China has taken action against 71 computer games and issued warnings to 27 game operators in what appears to be a growing crackdown against “vulgar” content in videogames.

China’s General Administration of Press and Publications has shut down 45 “foreign games” that had not been given official approval to operate, while 26 others were “checked and treated for bad content.” 27 game operators in the country have been issued warnings and given deadlines to correct their games, which a GAPP representative described as a “bad social influence.”

The rapid growth of online gaming in China means the GAPP will step up its oversight of the industry, with improved regulations and a system of approval and supervision procedures that will be fully functional by the end of the year. Approval and management of foreign games will be “further improved,” while home-grown games will be subject to a new registration system. The Administration also urged companies that operate online games in China to strengthen their self-discipline and “work hard to be good corporate citizens.”

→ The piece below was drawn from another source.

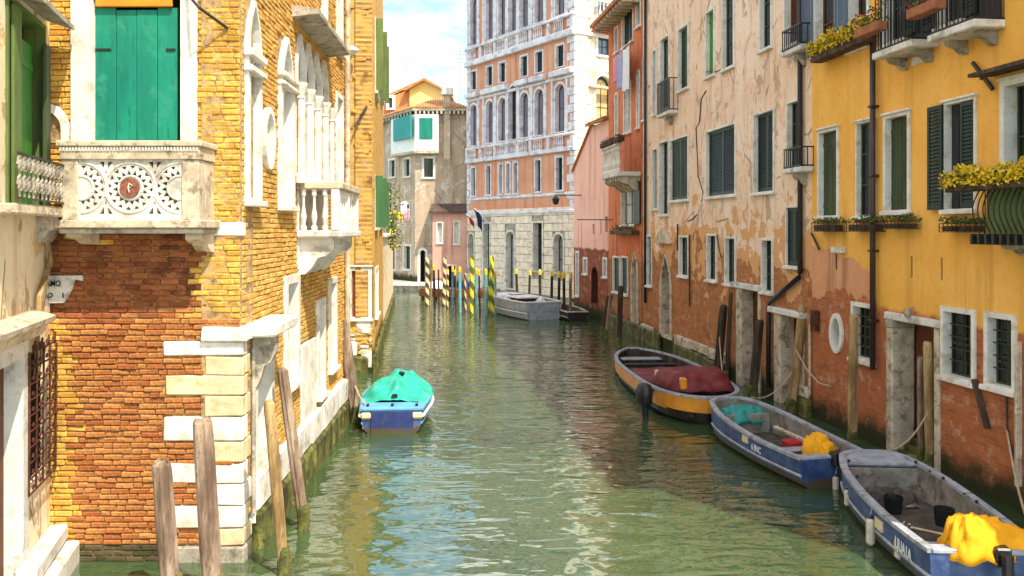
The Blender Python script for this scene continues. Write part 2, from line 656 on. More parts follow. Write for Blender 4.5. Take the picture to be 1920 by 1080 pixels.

Despite its burgeoning market, China seems to be growing increasingly wary of, and in some cases hostile to, the industry, and to foreign game makers in particular. Blizzard had to make several changes to World of Warcraft to satisfy the GAPP when the service moved from The9 to NetEase, resulting in months of downtime, while Diablo 3 Lead Designer Jay Wilson recently said that the country’s content restrictions could mean that Blizzard simply won’t be able to release a Chinese version of the game.